Nella luce della felice co-incidenza di evento, suono e senso che il verso opera e porta in sé, il poetare di Veruska sembra scandito dal battito stesso del suo cuore pensante, delle sue vene celesti, delle sue radici profonde e delle sue ali fragili, dal battito delle sue ciglia che ad ogni istante apre/chiude orizzonti, ri-scrive visioni e produce tagli compositivi che sono brandelli di luce e di canto. Una scrittura della voce che danza con i suoi silenzi quella di Veruska, più precisamente di una voce che anela a scriversi dall’inesauribile silenzio-grembo da cui sente di riceversi e di provenire; attraverso il gioco strutturante del silenzio-pausa; nel silenzio dello spazio risonante; verso il silenzio-destinazione e il naufragio ultimo che lo attende.
Un dire, quello di Veruska, intento ad udire la Voce della sua muta Musa e il suo stesso dirsi dal Silenzio, capace di tradurlo senza tradirlo o provando a tra-dirlo il meno infedelmente possibile; il verso lirico è tale quando è in grado di non rompere il silenzio da cui ha preso parola ma sa custodirlo proprio dicendolo, cantandolo, articolandone la lingua segreta e inesauribile.

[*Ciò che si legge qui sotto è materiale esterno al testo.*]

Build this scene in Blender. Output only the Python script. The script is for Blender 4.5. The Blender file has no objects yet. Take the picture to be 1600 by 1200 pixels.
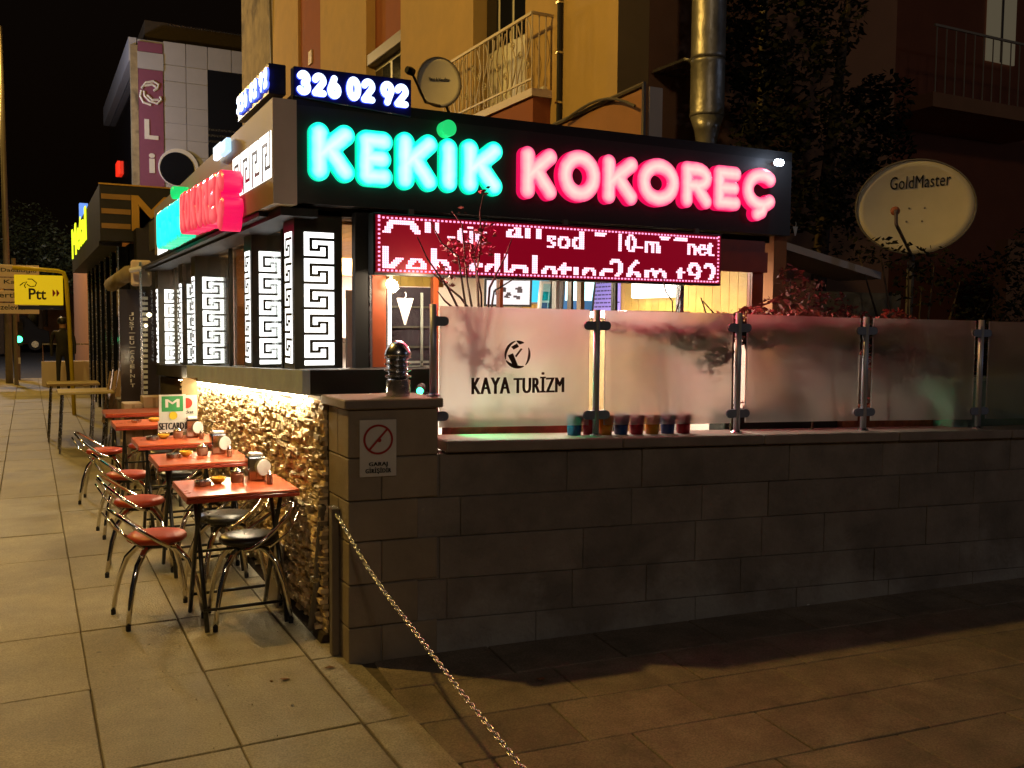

Alla luce di quanto provato a dire intorno a quella che ho definito “scrittura danzante”, desidero concludere recuperando e approfondendo il senso di quel verso enigmatico con cui avevo iniziato, verso che funge non da didascalia ma da canto e contro-canto all’immagine fotografica: l’aria/soffio/vento che Veruska Vertuani imbarca dai suoi occhi chiaroveggenti, costantemente spalancati al vedere, è ambiguamente la stessa che provoca “l’embolia di ogni immagine” ma anche la stessa che le fa dire , estaticamente, “sgrano in angelo”.
Angelo librantesi e perdutamente terrestre.
Precipitato in un vortice di luce, di voce, di danza.